- Available data
───

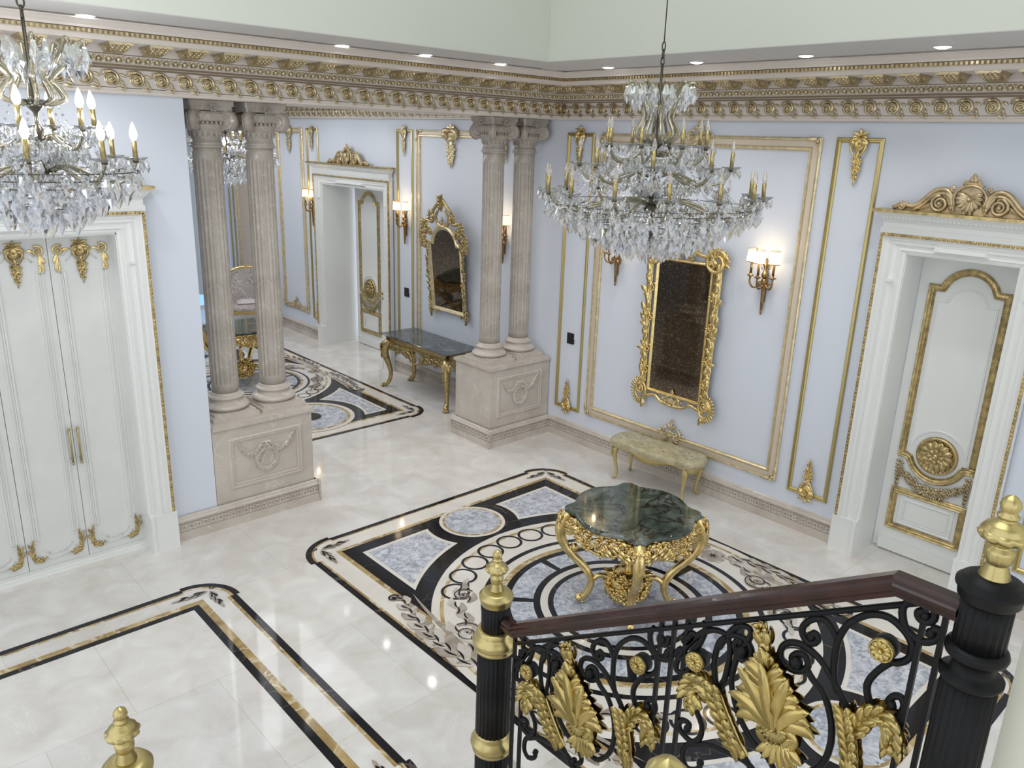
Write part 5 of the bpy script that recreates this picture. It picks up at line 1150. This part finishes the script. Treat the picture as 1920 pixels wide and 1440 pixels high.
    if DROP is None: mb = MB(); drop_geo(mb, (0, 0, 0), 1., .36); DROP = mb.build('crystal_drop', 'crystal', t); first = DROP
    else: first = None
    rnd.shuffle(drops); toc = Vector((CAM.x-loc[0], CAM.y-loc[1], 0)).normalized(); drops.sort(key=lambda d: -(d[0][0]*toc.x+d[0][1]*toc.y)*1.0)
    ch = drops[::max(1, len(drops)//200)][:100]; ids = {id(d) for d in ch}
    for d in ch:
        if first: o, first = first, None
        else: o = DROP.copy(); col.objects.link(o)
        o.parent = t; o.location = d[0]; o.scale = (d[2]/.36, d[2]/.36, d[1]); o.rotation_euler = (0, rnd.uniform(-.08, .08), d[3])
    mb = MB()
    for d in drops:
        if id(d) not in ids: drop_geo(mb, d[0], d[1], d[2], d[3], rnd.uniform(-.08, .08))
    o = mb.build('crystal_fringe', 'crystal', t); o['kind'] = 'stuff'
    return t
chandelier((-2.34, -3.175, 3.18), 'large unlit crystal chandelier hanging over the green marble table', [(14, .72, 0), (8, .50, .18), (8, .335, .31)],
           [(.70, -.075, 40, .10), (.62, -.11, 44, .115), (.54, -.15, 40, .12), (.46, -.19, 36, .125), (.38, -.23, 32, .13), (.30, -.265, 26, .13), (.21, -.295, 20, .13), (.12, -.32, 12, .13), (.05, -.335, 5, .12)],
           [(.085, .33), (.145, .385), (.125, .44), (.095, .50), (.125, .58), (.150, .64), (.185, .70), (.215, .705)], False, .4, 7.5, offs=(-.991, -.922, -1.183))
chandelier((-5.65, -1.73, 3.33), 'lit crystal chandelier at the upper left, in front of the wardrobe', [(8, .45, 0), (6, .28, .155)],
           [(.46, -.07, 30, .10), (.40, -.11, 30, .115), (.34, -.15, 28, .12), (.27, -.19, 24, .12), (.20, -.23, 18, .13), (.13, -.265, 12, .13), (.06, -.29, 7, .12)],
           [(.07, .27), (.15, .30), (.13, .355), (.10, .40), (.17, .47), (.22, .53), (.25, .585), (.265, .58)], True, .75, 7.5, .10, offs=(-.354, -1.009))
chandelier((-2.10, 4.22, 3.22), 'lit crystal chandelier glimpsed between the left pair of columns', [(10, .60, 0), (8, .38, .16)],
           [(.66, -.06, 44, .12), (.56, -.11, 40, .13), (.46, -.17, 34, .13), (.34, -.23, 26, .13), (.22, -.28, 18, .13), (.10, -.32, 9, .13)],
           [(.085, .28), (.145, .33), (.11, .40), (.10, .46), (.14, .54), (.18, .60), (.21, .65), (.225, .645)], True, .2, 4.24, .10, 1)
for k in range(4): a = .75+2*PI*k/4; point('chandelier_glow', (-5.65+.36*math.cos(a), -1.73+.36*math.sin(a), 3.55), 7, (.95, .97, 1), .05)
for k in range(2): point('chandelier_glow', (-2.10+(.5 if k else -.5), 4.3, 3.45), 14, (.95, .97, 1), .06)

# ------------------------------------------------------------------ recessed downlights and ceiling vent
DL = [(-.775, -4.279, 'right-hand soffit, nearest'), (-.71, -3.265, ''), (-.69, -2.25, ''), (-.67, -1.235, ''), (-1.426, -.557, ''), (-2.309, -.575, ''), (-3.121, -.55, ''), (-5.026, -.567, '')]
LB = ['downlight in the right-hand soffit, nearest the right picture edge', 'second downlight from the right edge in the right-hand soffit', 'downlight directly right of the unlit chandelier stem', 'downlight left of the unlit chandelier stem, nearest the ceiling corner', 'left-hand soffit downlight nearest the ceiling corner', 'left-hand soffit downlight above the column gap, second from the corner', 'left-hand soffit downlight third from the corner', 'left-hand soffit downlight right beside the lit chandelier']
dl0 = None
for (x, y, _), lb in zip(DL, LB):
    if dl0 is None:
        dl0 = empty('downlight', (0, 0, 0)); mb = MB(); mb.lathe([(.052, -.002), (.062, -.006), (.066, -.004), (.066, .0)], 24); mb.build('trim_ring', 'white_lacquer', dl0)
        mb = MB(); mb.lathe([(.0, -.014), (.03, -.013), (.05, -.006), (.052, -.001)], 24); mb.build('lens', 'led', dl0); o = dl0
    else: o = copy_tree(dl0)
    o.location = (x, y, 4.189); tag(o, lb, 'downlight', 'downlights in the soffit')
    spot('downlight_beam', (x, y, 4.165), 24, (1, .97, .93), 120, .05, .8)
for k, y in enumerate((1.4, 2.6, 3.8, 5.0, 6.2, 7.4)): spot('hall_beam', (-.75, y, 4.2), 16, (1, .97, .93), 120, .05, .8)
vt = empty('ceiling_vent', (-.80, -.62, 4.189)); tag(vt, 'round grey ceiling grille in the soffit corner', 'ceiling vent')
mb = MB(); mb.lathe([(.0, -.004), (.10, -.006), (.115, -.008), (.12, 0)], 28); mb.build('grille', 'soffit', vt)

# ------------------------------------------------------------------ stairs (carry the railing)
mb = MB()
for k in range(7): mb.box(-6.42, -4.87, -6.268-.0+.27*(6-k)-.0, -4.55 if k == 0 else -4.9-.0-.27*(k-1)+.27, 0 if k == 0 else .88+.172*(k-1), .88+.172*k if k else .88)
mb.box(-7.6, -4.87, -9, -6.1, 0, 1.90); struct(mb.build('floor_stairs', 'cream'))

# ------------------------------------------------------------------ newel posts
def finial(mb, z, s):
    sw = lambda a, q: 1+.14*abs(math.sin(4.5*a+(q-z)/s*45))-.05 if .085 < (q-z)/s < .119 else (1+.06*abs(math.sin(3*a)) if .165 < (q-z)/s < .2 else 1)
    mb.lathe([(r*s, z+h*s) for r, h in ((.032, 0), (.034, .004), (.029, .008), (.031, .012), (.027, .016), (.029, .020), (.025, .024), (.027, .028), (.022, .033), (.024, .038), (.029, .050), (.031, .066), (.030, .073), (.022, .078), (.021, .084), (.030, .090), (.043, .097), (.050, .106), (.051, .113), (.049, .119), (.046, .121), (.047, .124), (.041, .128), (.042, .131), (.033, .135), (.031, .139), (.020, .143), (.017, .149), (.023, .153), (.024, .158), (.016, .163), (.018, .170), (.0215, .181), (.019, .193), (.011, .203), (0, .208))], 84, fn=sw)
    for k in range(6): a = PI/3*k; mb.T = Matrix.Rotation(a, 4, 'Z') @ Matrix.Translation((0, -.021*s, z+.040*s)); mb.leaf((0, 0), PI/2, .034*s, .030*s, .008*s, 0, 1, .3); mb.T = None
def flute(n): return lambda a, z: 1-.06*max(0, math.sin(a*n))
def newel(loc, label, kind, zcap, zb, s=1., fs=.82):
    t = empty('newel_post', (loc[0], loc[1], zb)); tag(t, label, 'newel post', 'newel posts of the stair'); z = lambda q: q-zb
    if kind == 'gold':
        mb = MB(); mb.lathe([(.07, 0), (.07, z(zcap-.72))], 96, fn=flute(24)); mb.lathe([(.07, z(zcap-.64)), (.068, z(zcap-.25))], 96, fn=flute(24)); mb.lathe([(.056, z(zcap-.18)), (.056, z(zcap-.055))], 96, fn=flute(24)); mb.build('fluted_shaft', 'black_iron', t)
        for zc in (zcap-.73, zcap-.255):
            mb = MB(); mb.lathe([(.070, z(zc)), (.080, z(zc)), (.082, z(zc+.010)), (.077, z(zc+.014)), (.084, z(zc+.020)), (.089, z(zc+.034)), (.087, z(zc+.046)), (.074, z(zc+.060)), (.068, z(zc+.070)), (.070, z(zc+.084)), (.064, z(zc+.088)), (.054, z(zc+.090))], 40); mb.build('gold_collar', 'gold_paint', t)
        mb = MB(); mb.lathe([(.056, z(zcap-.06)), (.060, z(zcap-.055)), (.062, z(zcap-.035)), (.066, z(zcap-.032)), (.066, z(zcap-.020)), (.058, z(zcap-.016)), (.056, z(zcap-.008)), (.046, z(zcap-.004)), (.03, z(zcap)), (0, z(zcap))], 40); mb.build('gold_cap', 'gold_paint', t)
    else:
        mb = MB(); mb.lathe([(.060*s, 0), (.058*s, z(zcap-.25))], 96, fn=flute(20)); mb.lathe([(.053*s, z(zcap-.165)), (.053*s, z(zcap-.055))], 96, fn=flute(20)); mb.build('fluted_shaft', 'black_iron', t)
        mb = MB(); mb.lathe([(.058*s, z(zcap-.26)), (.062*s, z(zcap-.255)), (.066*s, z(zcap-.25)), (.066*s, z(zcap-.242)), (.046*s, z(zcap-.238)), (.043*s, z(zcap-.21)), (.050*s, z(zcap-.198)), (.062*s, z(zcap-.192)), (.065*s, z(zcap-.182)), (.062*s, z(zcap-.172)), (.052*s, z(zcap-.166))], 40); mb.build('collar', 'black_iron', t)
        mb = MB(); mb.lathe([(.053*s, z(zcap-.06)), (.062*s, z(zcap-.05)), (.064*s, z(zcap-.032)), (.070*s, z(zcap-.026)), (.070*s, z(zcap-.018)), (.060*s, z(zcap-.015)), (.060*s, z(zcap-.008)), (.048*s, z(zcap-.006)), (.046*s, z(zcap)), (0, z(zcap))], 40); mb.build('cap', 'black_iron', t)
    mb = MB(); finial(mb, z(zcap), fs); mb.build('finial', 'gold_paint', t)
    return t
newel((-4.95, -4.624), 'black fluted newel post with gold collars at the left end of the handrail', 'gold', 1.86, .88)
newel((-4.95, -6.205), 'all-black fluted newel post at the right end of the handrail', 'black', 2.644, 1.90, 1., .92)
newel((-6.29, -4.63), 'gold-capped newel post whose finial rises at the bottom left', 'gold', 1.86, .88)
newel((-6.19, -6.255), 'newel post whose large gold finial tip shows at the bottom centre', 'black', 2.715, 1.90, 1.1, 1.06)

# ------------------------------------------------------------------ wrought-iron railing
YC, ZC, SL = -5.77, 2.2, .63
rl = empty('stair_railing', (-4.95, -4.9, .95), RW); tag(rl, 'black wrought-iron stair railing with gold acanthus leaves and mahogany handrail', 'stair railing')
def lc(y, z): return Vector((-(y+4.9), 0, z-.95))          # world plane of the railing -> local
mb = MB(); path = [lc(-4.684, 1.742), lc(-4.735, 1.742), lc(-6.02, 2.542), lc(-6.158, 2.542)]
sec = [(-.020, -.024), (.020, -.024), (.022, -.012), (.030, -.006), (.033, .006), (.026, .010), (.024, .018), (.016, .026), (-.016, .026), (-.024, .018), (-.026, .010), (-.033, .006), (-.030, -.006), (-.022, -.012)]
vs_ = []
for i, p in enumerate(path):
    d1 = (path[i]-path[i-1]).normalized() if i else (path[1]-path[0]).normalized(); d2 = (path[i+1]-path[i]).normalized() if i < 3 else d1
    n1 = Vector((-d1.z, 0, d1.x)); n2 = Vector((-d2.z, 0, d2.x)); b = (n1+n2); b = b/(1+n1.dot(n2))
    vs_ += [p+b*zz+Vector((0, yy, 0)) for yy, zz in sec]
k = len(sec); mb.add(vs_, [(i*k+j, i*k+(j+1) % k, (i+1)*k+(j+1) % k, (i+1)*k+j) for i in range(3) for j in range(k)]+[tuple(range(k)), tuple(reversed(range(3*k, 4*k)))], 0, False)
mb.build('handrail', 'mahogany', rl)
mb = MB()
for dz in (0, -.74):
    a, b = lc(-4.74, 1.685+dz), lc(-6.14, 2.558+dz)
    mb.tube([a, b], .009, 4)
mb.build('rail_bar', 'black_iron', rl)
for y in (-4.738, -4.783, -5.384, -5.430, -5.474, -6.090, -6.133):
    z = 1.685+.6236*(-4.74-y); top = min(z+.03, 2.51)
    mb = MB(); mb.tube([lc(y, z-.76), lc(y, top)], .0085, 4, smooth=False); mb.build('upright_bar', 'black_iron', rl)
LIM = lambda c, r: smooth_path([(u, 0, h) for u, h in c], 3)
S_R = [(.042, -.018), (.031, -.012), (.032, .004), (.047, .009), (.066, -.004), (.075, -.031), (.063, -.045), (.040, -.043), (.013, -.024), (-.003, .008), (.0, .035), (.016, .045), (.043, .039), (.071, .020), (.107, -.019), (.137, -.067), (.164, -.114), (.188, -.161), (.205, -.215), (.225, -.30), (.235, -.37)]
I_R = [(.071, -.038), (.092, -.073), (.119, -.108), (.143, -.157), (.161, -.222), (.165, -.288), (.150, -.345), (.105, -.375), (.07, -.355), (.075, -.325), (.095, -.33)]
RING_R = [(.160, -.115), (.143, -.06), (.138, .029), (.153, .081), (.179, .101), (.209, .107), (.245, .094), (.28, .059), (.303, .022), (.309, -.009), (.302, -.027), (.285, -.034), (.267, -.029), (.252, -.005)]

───

How many lines in the listing above contain the string "picture"? Answer with the number only.

- Worked solution
2